Have a good, unique, well thought-out product. MoS's Apollo dress shirt uses NASA technology to regulate your body temperature so you're comfortable in all climates. It also wicks away moisture and controls odor. The four founders all went to MIT, so that's how that happened. Revolution Apparel's founders didn't go to MIT, but still managed to design The Versalette: a stylish, sustainably-produced garment that can be worn over 15 different ways.

Make the rewards attractive and well-priced. "When it came time to price the reward we tried to price everything so that it would be the same as when you would buy something from a store, so it was more like a pre-sale model than a donation model," Glenn explained. MoS' most popular reward was at the $95 level and was one of their featured product, the Apollo shirt. Likewise, RA's most popular reward was a Versalette for $75.

Tell a story. Successful Kickstarter pages all seem to tell the story of the creators' journey to come up with this perfect product that can solve everyone's life problems. Or at the very least, it's an appealing product that the founders seem to genuinely care about and be truly invested in in a relatable way. "The most important part about Kickstarter, is [presenting] the product as part of a story - the quest to solve a problem," Amarasiriwardena asserted.

A big part of telling that story is the video--and these certainly aren't your janky homemade YouTube videos. These are produced and edited and professional. "Working on the video was really important," said Whitehead. "It really gets your message across in the most easy-to-watch way possible." For MoS it was the hardest part. "Creating the video was extremely difficult, and we actually completely redid our video midway to better communicate our product," said Amarasiriwardena.

Promote and update. Kickstarter pages can be updated daily to keep backers posted on progress and production and new developments. That way, the people giving you money feel like they know what's going on and are engaged and a part of the process. They can also message you. MoS dedicated a 9-person staff full-time to promoting, updating and engaging. It was still a challenge to keep up. "Backer engagement is really fun but it takes commitment to responding to the over 1000 inbound messages we got," Amarasiriwardena explained. Glenn and Whitehead did not update as much, but started a blog a year and a half before they launched on Kickstarter and built a small community of people interested in their ideas and that helped a lot.

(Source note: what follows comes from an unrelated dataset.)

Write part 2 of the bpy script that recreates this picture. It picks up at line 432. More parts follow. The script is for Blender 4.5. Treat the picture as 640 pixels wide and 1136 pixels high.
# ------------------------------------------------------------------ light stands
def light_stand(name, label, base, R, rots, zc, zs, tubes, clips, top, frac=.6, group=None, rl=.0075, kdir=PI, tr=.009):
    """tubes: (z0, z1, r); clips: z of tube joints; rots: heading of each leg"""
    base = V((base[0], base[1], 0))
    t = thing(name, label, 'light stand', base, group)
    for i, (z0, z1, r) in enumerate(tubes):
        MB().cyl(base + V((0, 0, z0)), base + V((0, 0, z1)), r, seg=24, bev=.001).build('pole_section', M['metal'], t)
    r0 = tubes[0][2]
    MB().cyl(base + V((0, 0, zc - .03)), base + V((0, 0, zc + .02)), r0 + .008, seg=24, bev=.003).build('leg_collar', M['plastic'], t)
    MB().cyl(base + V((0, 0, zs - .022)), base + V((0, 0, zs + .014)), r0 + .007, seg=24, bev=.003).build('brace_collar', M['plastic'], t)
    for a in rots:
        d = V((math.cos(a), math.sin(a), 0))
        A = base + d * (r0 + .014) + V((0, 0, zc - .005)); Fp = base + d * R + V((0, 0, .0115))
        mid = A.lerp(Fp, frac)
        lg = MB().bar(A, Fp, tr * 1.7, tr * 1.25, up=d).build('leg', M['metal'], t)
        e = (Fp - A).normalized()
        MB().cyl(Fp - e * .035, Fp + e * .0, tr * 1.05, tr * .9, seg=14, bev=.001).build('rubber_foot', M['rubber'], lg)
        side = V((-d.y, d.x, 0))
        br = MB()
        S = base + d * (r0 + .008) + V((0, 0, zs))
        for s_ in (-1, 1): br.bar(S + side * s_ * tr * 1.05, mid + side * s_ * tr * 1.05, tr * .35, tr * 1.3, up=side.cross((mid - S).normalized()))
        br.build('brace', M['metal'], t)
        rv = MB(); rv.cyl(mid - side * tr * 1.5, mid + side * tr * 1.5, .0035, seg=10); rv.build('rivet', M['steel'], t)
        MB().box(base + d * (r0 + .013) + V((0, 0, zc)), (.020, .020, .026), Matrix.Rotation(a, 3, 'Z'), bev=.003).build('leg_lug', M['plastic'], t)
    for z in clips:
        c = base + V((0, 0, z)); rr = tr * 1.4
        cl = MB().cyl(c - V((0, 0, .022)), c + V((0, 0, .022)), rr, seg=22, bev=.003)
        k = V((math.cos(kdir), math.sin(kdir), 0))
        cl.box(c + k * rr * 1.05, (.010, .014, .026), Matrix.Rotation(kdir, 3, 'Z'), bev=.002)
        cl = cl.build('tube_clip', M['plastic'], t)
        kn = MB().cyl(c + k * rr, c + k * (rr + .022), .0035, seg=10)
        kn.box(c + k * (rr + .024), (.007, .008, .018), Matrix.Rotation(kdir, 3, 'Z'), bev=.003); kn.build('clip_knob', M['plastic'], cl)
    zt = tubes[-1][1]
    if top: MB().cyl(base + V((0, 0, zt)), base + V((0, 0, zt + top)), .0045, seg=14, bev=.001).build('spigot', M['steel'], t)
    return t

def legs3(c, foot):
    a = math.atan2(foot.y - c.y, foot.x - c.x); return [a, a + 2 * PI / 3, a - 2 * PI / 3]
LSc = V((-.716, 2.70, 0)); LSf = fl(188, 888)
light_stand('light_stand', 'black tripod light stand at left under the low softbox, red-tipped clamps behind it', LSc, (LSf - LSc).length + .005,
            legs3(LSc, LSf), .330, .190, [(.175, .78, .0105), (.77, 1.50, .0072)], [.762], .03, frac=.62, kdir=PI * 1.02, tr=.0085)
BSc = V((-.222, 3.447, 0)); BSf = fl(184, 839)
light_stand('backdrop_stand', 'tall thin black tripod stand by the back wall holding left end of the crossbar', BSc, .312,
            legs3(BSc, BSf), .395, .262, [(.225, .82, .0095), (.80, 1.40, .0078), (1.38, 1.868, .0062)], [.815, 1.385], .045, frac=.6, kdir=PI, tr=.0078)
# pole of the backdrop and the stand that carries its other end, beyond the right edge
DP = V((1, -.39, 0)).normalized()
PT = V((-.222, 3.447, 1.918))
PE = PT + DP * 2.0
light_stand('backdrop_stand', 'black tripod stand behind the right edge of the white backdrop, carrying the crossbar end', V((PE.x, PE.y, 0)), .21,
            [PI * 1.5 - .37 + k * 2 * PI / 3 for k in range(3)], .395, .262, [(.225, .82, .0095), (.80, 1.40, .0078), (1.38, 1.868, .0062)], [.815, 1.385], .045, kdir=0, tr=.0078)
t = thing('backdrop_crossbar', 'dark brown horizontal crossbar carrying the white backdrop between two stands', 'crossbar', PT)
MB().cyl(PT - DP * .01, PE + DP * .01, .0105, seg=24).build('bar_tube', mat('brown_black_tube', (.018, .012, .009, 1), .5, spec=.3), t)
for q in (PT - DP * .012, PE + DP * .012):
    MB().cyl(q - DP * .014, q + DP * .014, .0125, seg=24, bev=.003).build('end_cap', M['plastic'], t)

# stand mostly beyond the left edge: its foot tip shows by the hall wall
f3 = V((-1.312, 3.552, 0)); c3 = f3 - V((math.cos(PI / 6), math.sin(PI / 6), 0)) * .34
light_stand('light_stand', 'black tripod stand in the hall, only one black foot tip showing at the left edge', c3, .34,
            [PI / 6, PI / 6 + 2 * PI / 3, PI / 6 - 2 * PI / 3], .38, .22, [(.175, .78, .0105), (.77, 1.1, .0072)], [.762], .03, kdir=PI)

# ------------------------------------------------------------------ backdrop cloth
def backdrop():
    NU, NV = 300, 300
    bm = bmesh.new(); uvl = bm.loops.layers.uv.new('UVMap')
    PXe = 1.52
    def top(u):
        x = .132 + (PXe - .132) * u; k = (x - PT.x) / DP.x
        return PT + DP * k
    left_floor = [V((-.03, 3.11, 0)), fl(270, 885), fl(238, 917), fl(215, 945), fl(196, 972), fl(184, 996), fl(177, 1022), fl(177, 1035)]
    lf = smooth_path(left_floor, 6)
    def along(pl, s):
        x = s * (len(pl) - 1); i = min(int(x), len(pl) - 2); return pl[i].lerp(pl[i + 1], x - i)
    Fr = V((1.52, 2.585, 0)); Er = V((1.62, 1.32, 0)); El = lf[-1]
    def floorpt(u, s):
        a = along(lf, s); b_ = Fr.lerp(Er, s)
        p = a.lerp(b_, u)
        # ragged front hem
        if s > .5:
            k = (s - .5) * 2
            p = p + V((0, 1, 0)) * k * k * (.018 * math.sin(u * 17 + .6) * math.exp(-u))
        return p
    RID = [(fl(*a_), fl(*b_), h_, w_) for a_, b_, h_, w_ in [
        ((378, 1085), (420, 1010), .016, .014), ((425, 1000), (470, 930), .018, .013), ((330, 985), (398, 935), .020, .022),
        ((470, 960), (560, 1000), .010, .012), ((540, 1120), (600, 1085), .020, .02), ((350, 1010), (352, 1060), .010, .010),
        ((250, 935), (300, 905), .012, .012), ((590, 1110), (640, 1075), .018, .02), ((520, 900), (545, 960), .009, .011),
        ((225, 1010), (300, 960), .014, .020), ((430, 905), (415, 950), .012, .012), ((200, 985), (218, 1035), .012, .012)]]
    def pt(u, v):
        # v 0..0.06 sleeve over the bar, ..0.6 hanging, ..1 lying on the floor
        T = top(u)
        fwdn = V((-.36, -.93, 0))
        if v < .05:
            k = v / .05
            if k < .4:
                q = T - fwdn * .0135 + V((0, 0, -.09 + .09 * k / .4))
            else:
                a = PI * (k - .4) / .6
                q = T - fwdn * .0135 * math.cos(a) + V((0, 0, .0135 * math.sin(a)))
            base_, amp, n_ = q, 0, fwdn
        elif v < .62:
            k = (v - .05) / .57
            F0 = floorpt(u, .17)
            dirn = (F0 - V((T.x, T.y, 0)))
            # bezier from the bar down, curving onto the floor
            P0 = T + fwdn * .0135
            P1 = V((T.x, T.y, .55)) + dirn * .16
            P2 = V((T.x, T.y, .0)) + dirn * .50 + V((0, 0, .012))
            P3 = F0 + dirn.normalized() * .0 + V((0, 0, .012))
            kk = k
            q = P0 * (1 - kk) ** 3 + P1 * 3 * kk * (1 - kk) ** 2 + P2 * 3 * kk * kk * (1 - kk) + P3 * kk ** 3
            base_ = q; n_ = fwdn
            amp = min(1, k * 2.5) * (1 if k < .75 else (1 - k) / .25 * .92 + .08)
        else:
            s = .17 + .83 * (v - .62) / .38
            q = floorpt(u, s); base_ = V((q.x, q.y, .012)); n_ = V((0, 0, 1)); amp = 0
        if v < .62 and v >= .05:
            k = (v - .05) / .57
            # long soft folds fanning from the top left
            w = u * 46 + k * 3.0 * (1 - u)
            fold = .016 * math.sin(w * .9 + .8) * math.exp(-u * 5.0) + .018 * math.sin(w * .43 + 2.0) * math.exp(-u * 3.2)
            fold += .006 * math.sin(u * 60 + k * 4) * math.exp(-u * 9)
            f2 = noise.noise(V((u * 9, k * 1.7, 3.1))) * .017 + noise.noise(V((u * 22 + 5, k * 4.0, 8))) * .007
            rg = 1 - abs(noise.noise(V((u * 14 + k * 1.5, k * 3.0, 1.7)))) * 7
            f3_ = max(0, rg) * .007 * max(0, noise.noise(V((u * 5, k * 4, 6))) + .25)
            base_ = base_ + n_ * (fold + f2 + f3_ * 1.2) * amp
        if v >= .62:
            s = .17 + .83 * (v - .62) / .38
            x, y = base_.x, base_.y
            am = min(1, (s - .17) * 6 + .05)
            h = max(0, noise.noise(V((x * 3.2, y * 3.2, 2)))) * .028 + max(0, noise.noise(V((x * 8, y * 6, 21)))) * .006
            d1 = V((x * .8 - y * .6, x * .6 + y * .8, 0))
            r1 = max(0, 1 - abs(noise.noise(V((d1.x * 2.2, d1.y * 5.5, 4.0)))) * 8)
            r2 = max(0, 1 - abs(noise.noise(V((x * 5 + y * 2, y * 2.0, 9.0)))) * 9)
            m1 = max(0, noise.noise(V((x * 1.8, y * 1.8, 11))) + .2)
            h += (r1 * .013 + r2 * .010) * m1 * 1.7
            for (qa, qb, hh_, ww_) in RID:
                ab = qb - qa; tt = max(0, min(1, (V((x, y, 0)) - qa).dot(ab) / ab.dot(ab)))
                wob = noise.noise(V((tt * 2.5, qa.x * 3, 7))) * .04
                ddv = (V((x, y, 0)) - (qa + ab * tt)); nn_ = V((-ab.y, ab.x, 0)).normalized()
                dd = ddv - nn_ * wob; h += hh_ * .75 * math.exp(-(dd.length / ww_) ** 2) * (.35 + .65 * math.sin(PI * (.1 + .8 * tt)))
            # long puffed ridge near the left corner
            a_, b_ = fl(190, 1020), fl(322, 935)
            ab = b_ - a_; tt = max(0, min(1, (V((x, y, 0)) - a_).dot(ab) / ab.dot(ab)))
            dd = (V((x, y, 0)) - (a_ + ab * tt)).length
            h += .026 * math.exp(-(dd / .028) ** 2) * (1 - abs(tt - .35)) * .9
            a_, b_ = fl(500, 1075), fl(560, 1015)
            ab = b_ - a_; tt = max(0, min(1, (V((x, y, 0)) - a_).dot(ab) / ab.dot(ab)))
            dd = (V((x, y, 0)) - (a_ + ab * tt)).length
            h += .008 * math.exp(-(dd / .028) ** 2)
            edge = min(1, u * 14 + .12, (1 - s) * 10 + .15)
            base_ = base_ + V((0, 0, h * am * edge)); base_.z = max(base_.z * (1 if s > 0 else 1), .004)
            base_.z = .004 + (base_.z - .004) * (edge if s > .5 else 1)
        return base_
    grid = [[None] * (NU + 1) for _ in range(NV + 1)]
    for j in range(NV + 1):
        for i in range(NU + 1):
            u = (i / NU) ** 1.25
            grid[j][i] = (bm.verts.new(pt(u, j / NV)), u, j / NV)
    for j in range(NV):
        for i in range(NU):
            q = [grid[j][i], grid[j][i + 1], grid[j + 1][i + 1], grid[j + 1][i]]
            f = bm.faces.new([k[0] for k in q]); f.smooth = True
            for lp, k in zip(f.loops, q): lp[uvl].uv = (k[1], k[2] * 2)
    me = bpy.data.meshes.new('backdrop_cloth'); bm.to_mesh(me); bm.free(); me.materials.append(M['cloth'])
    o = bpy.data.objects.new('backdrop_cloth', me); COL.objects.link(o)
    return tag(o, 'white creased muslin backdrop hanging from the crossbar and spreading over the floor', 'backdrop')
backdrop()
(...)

Promoting is also important. In addition to social media, Glenn and Whitehead did every interview they could, even if the blog only had five followers. MoS did a really strong PR push and it worked. They've already been featured in Tech Crunch, Forbes and HuffPo (and now Fashionista!) and raised $50k in the 48 hours following their Tech Crunch article.

After It's Funded

Once a project completes its funding round, that's really just the beginning. The creators then have to deliver on their rewards and for a young, inexperienced brand, that can be problematic, especially when the demand is bigger than anticipated. Glenn and Whitehead are still in production and trying to get their deliveries out, but have been experiencing some delays. "We started with wanting to make 300 pieces and now we’ve ordered 1400 so we’re still producing and we’ve started shipping out one of our colors."

Amarasiriwardena, whose project exceeded their goal by $400,000, called production "an exciting challenge." He explains, "Because of our increased demand we're able to work with larger scale manufacturers with even better manufacturing processes. We've exceeded capacity in NYC, so we're moving some of our garment manufacturing to LA - working with some awesome manufacturers that work for Patagonia and New Balance."

Right now Glenn and Whitehead are touring the Northwest, speaking about sustainable design and meeting people with similar interests. They're focusing on getting out their deliveries and perfecting the Versalette. MoS has loftier, more business-minded goals that, given their track record, seem feasible. "We see MoS as a wardrobe solution - so ideally one day you may see an MoS Store!" You totally might, and it would all be because of Kickstarter.